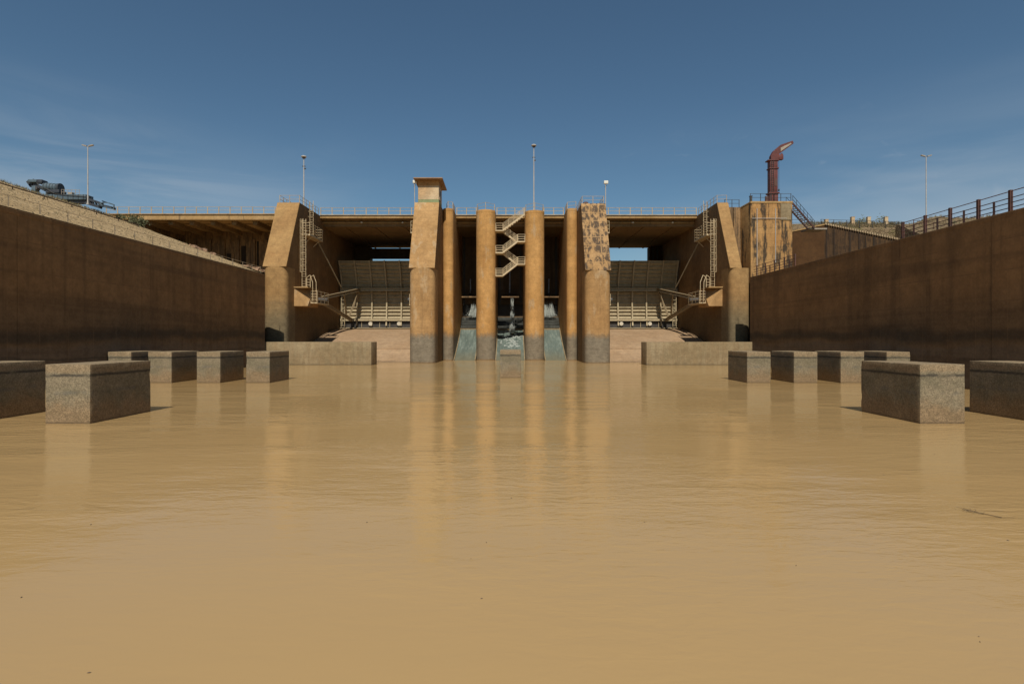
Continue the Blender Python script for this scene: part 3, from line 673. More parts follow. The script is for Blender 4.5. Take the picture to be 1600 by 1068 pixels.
# right wall rails: tall and short posts in turn
def right_rail(ya, yb, label, k=1):
    pts = [(30.75, ya, 11.14), (30.75, yb, 11.14)]
    r = thing('wall_railing', (30.75, ya, 11.14), label, 'railing', 'red rails on the right side wall')
    m_ = MB()
    for z in (.28, .58, .88, 1.28): m_.tube((30.75, ya, 11.14+z), (30.75, yb, 11.14+z), .028)
    m_.build('rails', 'redrail', r)
    o0 = Vector((30.75, ya, 11.14))
    tall_ = MB().box(o0.x-.085*k, o0.x+.085*k, o0.y-.085*k, o0.y+.085*k, o0.z, o0.z+1.36).box(o0.x-.14,o0.x+.14,o0.y-.14,o0.y+.14,o0.z,o0.z+.03).build('post', 'redrail', r)
    low_ = MB().box(o0.x-.045, o0.x+.045, o0.y-.045, o0.y+.045, o0.z, o0.z+.92).build('post', 'redrail', r)
    n = int((yb-ya)/1.2)
    for i in range(n+1):
        src = (tall_, low_)[i % 2]
        c = src if i < 2 else src.copy()
        if i >= 2: col.objects.link(c); c.parent = r
        c.location = (0, i*1.2, 0)
    return r
right_rail(20.6, 44.7, 'dark red handrail with thick posts along the near part of the right side wall')
right_rail(61.5, 72.0, 'short run of dark red handrail at the far end of the right side wall', .6)
railing('terrace_railing', [(51.6,94.6,22.0),(58,94.6,21.8),(64.5,94.6,21.6)], 2.0, 1.15, (1.12,.6), .05, .03, 'dark', 'dark handrail on the terrace behind the ridged retaining wall')
railing('terrace_railing', [(51.2,96.5,22.4),(44,96.5,22.4)], 2.0, 1.1, (1.08,.6), .05, .03, 'dark', 'dark handrail behind the foot of the right abutment stairs')
railing('slope_railing', [(65.5,92.5,hr(65.5,92.5)),(72,88,hr(72,88)),(80,84,hr(80,84))], 2.4, 1.1, (1.08,.6), .05, .03, 'redrail', 'dark handrail going down the grassy bank beyond the right side wall')

# ---------------------------------------------------------------- abutment side stairs (right)
st = thing('access_stairs', (40.6, 84, 19.6), 'dark steel stairs descending right from the crane platform', 'stairs')
p0 = Vector((39.7,82,22.6)); p1 = Vector((45.2,86.5,19.95))
for d in (Vector((0,0,0)), Vector((.5,-.9,0))*1.0):
    MB().beam(p0+d, p1+d, .09, .30).build('stringer', 'redrail', st)
tr = MB()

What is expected
Go through the material above and print all of it exactly, except the pictures.

Full answer
Continue the Blender Python script for this scene: part 3, from line 673. More parts follow. The script is for Blender 4.5. Take the picture to be 1600 by 1068 pixels.
# right wall rails: tall and short posts in turn
def right_rail(ya, yb, label, k=1):
    pts = [(30.75, ya, 11.14), (30.75, yb, 11.14)]
    r = thing('wall_railing', (30.75, ya, 11.14), label, 'railing', 'red rails on the right side wall')
    m_ = MB()
    for z in (.28, .58, .88, 1.28): m_.tube((30.75, ya, 11.14+z), (30.75, yb, 11.14+z), .028)
    m_.build('rails', 'redrail', r)
    o0 = Vector((30.75, ya, 11.14))
    tall_ = MB().box(o0.x-.085*k, o0.x+.085*k, o0.y-.085*k, o0.y+.085*k, o0.z, o0.z+1.36).box(o0.x-.14,o0.x+.14,o0.y-.14,o0.y+.14,o0.z,o0.z+.03).build('post', 'redrail', r)
    low_ = MB().box(o0.x-.045, o0.x+.045, o0.y-.045, o0.y+.045, o0.z, o0.z+.92).build('post', 'redrail', r)
    n = int((yb-ya)/1.2)
    for i in range(n+1):
        src = (tall_, low_)[i % 2]
        c = src if i < 2 else src.copy()
        if i >= 2: col.objects.link(c); c.parent = r
        c.location = (0, i*1.2, 0)
    return r
right_rail(20.6, 44.7, 'dark red handrail with thick posts along the near part of the right side wall')
right_rail(61.5, 72.0, 'short run of dark red handrail at the far end of the right side wall', .6)
railing('terrace_railing', [(51.6,94.6,22.0),(58,94.6,21.8),(64.5,94.6,21.6)], 2.0, 1.15, (1.12,.6), .05, .03, 'dark', 'dark handrail on the terrace behind the ridged retaining wall')
railing('terrace_railing', [(51.2,96.5,22.4),(44,96.5,22.4)], 2.0, 1.1, (1.08,.6), .05, .03, 'dark', 'dark handrail behind the foot of the right abutment stairs')
railing('slope_railing', [(65.5,92.5,hr(65.5,92.5)),(72,88,hr(72,88)),(80,84,hr(80,84))], 2.4, 1.1, (1.08,.6), .05, .03, 'redrail', 'dark handrail going down the grassy bank beyond the right side wall')

# ---------------------------------------------------------------- abutment side stairs (right)
st = thing('access_stairs', (40.6, 84, 19.6), 'dark steel stairs descending right from the crane platform', 'stairs')
p0 = Vector((39.7,82,22.6)); p1 = Vector((45.2,86.5,19.95))
for d in (Vector((0,0,0)), Vector((.5,-.9,0))*1.0):
    MB().beam(p0+d, p1+d, .09, .30).build('stringer', 'redrail', st)
tr = MB()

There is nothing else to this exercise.